Java Math.cos(Math.toRadians()) returns wei

2019-01-12 04:55发布

问题:

I've got a little Problem with the Math.cos() method. I know, I have to convert the angle to Radians before using Math.cos(). But if I just do:

System.out.println(Math.cos(Math.toRadians(90));

It outputs: 6.123233995736766E-17

Math.sin() is working well.

回答1:

From trigonometry:

sin x ~= x, for small values of x
sin x = cos x+pi/2

Because pi/2 can't be represented exactly in IEEE-754 Floating point, it means, that it must be off by some value x, i.e it is represented by pi/2 +- x, where x < the least significant bit in the floating point system. Which in this case is 2^-53 = 1.1102e-16.

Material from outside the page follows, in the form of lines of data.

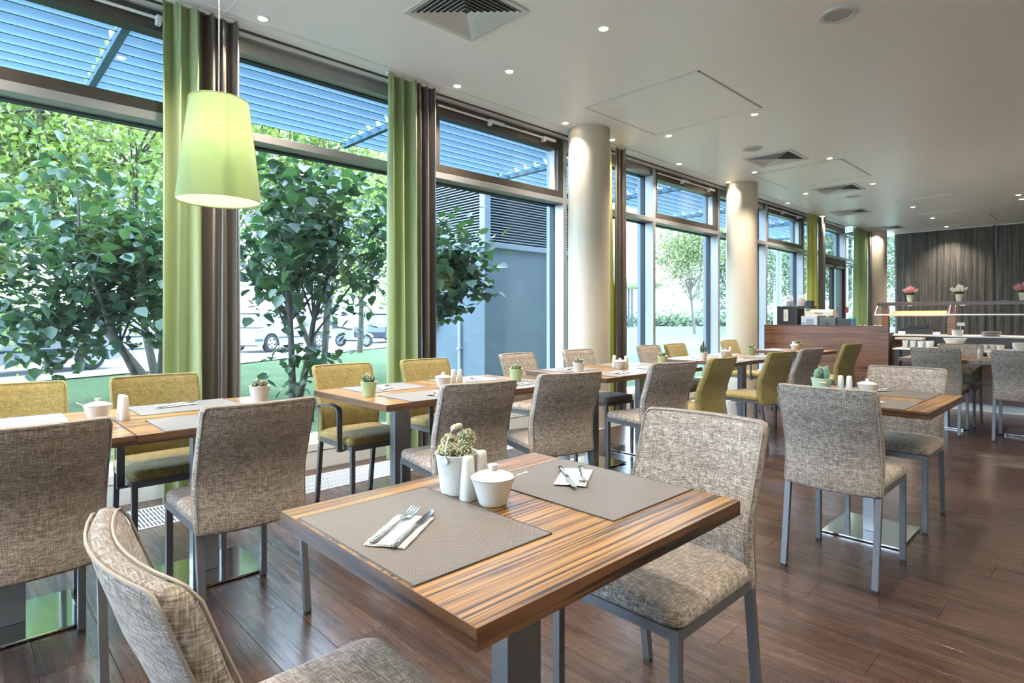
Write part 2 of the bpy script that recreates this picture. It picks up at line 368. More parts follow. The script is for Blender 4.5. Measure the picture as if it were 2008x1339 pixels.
# ------------------------------------------------------------------ room shell
U0, U1, V0, VF, ZC = -3.2, 17.0, -4.6, 4.37, 3.25
floor = struct('floor', bx(U0-.3, U1+.3, V0-.3, 4.7, -.15, -.006), 'shadowgap')
pm = bx(-.0992, .0992, -.5992, .5992, -.012, 0, c=.0006).mesh('plank', M['floor'])
c_, s_ = math.cos(R(46.252)), math.sin(R(46.252))
def proj(u, v, z):
    d = c_*u+s_*v; l = s_*u-c_*v
    return (1004+1140*l/d, 620-1140*(z-1.2)/d, d) if d > .05 else (-9999, 0, -1)
cand = []
i = 0
u = U0+.1
while u < U1:
    v = V0+.6-((i*.43) % 1.2)
    while v < 5.2:
        if not (v-.6 > 4.4): cand.append((u, v))
        v += 1.2
    u += .2; i += 1
def vis(p):
    best = 1e9
    for dv in (-.55, 0, .55):
        x, y, d = proj(p[0], p[1]+dv, 0)
        if d > 0 and -60 < x < 2068 and y < 1400: best = min(best, d)
    return best
cand.sort(key=vis)
for (u, v) in cand[:298]: link('plank', pm, floor, (u, v, 0))
far = MB()
for (u, v) in cand[298:]: far.box(u-.0992, u+.0992, v-.5992, v+.5992, -.012, 0)
o = obj('plank_field', far, 'floor', floor); o['kind'] = 'stuff'
ceiling = struct('ceiling', bx(U0-.3, U1+.3, V0-.3, 4.33, ZC, ZC+.3), 'ceiling')
struct('wall_right', bx(U0-.3, U1+.3, V0-.3, V0, 0, ZC), 'wall')
wl = struct('wall_left', bx(U0-.25, U0, V0, 4.7, 0, .2).box(U0-.25, U0, V0, 1.4, .2, 3.14), 'wall')
obj('wall_head', bx(U0-.25, U0, V0, 4.7, 3.14, ZC), 'wall', wl)
we = struct('window_13')  # guessed glazing behind the camera, added for bluish daylight from the left
obj('glass_pane', bx(U0-.13, U0-.12, 1.4, 4.7, .2, 3.14), 'glass', we)
for k in range(3): obj('mullion', bx(U0-.2, U0, 1.4+1.55*k, 1.46+1.55*k, .2, 3.14), 'alu', we)
obj('transom', bx(U0-.18, U0, 1.4, 4.7, 2.49, 2.55), 'alu', we)
struct('wall_back', bx(U1, U1+.25, V0, 3.72, 0, ZC), 'wall')
# far end glazing beside the back wall
wb = struct('window_12')
obj('glass_pane', bx(U1+.08, U1+.1, 3.72, 4.45, .2, ZC), 'glass', wb)
obj('jamb', bx(U1, U1+.18, 4.18, 4.25, 0, ZC), 'alu', wb)
obj('crossbar', bx(U1, U1+.18, 3.72, 4.4, 2.49, 2.55), 'alu', wb)
obj('sill', bx(U1-.03, U1+.2, 3.72, 4.4, 0, .2), 'white', wb)
# window base casing
bb = struct('baseboard_window', bx(U0, U1, 4.375, 4.62, 0, .135), 'white')
obj('cover_board', bx(U0, U1, 4.37, 4.60, .14, .2, c=.004), 'white', bb)
obj('sill_strip', bx(U0, U1, 4.44, 4.62, .2, .235, c=.004), 'trim', bb)
# ceiling edge trims
tr = struct('trim_1', bx(U0, U1, 4.33, 4.345, ZC-.012, ZC+.1), 'brown')
tr2 = struct('trim_2', bx(U0, U1, 4.345, 4.40, ZC-.02, ZC+.1), 'trim')
tr3 = struct('trim_3', bx(U0, U1, 4.15, 4.17, ZC-.008, ZC), 'trim')
struct('trim_4', bx(U0, U1, 4.40, 4.7, ZC-.03, ZC+.3), 'alu')
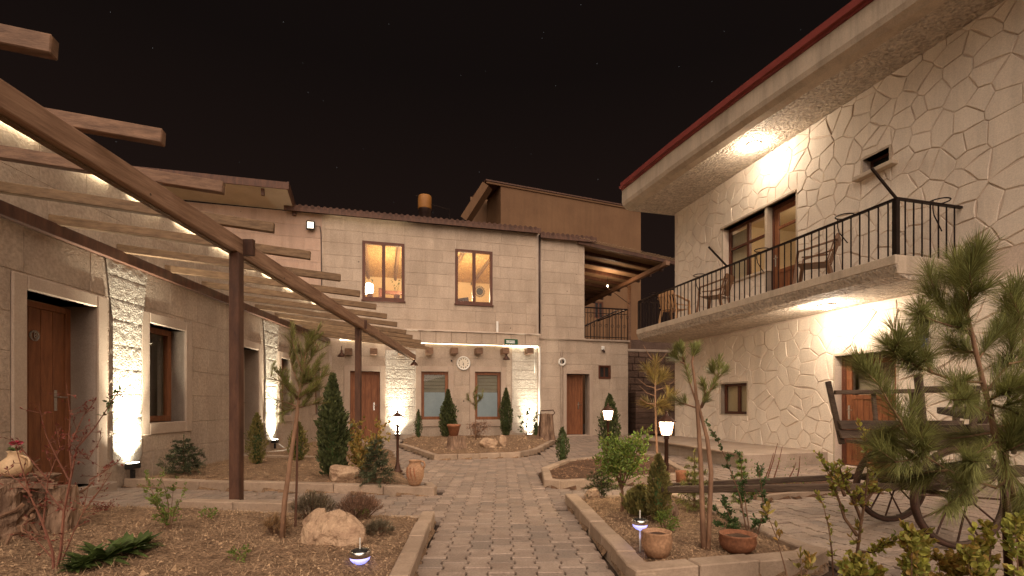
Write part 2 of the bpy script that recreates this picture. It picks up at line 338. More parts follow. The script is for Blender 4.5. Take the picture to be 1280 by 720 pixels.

In this particular case x ~= 6.123233995736766E-17, which is about 55% of the maximum error. So, it's a rather good result...



回答2:

See the Javadoc. "The conversion from degrees to radians is generally inexact."



回答3:

The value is very close to the correct result. It seems like a loss of precision in the floating point operations of transforming degrees to radians.



回答4:

Standing temporarily on a soapbox, I think people are confused about the concepts of accuracy versus precision. Is this an issue as some have said? Is it a problem? A bug? Or is it an expected behavior of floating point arithmetic?

90 degrees is a number that is representable perfectly as an integer, even though a double. But pi/2 radians is a real number that is not represented exactly, so that representation will be slightly inaccurate. The loss is in accuracy. The fact is, this is expected behavior. We should never trust the least significant bits of a result.

Next, when we compute the value of a trigonometric function, there MAY be an additional loss of accuracy. We don't get exactly the result that we know to be true in a symbolic sense. Thus sin(pi/3) may not be exactly sqrt(3)/2, but then we can't represent sqrt(3)/2 exactly anyway. All of this is expected, and is behavior that should be dealt with by good code, not trusting the LSBs of those numbers.